Collected data –
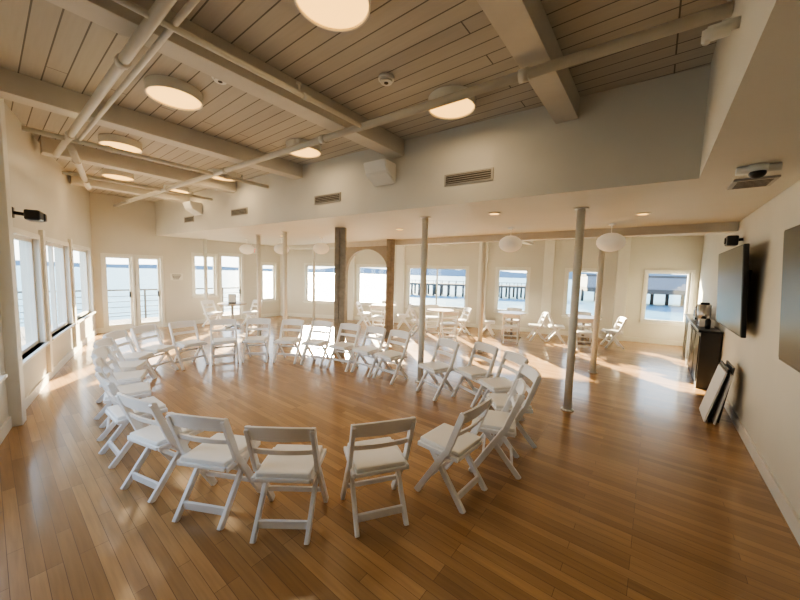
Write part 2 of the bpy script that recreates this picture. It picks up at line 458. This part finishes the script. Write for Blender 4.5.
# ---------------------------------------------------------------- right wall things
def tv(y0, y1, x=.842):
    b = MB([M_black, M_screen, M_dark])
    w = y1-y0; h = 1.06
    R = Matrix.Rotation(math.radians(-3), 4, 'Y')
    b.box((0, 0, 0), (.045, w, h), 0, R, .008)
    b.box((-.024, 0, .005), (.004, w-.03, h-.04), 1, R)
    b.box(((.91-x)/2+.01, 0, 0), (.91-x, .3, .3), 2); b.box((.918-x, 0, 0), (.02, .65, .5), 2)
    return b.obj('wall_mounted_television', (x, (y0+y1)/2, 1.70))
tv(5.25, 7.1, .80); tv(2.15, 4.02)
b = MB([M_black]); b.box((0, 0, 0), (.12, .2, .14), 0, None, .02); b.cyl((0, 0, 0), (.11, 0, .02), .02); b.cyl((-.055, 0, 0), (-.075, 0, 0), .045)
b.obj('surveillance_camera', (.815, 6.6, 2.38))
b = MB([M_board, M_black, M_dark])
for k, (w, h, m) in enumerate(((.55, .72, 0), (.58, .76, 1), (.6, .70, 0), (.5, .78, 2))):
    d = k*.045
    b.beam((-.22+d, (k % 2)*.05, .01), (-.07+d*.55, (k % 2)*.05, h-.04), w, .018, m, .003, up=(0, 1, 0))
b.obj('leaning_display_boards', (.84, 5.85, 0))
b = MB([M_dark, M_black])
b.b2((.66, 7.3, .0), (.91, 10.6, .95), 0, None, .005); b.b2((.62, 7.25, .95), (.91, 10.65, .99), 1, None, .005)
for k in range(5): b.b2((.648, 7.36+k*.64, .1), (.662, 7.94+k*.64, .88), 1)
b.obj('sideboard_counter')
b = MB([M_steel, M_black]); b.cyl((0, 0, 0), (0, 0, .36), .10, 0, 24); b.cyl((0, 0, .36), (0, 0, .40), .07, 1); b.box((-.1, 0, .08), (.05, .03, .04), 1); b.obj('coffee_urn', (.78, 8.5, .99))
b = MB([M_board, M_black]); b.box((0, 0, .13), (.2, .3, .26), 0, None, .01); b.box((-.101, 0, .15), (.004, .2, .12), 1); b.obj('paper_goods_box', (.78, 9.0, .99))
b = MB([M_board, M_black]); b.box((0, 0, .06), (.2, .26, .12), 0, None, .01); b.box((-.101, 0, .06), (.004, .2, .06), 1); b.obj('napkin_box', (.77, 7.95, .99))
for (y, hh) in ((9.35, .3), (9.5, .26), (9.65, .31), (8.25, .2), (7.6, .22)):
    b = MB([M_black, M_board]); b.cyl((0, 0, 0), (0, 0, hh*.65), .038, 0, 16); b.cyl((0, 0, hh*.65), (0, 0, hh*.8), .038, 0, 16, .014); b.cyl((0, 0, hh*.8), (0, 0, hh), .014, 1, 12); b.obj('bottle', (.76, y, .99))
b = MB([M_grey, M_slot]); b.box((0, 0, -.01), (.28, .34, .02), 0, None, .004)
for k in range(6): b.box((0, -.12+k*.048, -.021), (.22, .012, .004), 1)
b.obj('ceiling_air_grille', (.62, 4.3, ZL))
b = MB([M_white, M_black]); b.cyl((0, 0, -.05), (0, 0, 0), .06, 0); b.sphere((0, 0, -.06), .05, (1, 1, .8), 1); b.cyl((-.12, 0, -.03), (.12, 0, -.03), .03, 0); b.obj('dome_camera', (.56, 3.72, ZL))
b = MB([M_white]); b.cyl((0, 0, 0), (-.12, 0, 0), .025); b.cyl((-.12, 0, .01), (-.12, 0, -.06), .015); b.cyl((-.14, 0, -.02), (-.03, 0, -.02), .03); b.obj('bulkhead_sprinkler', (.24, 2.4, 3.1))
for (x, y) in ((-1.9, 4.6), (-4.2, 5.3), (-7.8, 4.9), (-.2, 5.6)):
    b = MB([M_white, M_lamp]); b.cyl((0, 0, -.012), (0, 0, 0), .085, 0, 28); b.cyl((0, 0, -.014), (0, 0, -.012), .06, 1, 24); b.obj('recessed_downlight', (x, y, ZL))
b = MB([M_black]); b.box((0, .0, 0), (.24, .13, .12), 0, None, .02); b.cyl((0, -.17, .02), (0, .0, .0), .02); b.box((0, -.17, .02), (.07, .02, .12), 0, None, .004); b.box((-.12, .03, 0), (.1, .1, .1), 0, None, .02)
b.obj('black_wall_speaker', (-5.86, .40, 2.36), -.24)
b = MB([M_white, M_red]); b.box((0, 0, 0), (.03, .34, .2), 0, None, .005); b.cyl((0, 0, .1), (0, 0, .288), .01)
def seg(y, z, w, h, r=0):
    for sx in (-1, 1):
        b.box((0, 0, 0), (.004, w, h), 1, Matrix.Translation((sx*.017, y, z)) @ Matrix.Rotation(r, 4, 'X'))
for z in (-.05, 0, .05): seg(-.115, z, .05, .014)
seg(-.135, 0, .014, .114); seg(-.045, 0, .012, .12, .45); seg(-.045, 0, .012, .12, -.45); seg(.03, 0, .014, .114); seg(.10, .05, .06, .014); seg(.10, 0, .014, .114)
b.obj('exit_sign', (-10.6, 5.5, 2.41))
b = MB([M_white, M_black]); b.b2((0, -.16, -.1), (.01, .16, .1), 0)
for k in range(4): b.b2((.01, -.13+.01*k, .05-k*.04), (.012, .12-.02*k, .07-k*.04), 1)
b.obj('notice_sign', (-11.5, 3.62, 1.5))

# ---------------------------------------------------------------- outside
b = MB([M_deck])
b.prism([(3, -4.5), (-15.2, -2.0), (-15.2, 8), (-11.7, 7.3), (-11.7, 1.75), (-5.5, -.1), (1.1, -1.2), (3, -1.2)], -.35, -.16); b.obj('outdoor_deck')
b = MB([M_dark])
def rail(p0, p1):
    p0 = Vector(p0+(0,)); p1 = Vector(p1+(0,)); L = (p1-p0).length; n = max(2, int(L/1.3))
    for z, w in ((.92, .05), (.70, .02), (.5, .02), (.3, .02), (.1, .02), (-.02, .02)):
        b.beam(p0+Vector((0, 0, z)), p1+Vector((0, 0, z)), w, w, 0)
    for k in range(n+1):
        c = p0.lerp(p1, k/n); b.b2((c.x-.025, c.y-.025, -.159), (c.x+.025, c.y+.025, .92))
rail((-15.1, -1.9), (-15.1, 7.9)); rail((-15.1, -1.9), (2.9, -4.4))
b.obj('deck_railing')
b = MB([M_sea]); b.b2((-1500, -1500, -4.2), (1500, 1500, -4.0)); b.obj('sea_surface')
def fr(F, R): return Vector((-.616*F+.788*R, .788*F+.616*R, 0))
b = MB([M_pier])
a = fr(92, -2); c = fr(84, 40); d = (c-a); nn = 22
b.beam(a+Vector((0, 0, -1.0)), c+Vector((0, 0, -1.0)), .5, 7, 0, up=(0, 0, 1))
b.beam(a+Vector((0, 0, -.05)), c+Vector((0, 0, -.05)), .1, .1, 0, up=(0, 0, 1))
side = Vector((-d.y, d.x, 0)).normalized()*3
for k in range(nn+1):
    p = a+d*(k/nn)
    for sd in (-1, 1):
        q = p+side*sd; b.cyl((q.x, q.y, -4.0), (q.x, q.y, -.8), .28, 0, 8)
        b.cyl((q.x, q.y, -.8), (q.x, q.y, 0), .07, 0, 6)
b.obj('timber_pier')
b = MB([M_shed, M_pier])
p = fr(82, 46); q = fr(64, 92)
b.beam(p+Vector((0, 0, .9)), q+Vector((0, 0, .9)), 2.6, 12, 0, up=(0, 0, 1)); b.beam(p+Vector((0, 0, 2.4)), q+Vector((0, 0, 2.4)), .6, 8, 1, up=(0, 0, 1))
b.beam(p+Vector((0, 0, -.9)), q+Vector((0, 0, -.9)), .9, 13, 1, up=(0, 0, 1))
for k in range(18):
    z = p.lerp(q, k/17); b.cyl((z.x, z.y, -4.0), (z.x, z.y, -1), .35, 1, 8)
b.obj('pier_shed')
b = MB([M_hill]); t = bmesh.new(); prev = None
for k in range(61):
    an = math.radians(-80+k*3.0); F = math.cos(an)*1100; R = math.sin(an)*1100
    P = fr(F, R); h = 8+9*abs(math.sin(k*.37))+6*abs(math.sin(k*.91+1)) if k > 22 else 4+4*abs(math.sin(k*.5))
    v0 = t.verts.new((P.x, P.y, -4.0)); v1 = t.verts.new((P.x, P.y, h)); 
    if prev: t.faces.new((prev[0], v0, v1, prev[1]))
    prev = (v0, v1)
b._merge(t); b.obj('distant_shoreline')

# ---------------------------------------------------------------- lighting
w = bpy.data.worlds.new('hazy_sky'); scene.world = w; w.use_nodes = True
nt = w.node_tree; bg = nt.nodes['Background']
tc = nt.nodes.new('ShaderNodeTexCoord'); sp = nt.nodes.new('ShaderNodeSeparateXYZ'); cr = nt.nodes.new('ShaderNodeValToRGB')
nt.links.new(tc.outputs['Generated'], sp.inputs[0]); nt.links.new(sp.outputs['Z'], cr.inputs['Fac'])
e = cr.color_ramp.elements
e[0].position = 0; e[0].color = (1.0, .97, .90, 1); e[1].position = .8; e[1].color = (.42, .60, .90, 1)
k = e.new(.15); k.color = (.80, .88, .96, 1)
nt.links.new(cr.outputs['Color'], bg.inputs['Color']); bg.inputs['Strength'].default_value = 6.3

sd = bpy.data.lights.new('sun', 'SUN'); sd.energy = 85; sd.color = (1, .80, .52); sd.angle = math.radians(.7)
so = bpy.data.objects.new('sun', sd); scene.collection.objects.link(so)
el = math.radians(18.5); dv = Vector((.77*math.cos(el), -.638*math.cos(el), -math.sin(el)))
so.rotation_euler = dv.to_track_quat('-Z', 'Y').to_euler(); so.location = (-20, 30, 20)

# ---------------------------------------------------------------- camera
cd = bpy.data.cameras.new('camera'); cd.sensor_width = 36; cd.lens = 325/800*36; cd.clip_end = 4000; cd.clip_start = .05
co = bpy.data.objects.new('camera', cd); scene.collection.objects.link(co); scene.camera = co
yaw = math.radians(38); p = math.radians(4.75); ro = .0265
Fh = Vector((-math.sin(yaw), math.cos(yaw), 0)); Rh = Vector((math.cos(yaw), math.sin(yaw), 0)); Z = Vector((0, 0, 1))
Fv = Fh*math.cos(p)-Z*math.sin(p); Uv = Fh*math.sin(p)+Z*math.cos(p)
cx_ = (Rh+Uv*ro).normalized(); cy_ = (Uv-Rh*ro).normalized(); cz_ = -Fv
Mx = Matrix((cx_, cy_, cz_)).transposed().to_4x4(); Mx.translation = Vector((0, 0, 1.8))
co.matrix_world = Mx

Task goal –
Output nothing except the lines from the line with "prev = (v0, v1)" through the line with "bg.inputs['Strength'].default_value = 6.3", copied exactly, end lines included.

Solution to this task –
    prev = (v0, v1)
b._merge(t); b.obj('distant_shoreline')

# ---------------------------------------------------------------- lighting
w = bpy.data.worlds.new('hazy_sky'); scene.world = w; w.use_nodes = True
nt = w.node_tree; bg = nt.nodes['Background']
tc = nt.nodes.new('ShaderNodeTexCoord'); sp = nt.nodes.new('ShaderNodeSeparateXYZ'); cr = nt.nodes.new('ShaderNodeValToRGB')
nt.links.new(tc.outputs['Generated'], sp.inputs[0]); nt.links.new(sp.outputs['Z'], cr.inputs['Fac'])
e = cr.color_ramp.elements
e[0].position = 0; e[0].color = (1.0, .97, .90, 1); e[1].position = .8; e[1].color = (.42, .60, .90, 1)
k = e.new(.15); k.color = (.80, .88, .96, 1)
nt.links.new(cr.outputs['Color'], bg.inputs['Color']); bg.inputs['Strength'].default_value = 6.3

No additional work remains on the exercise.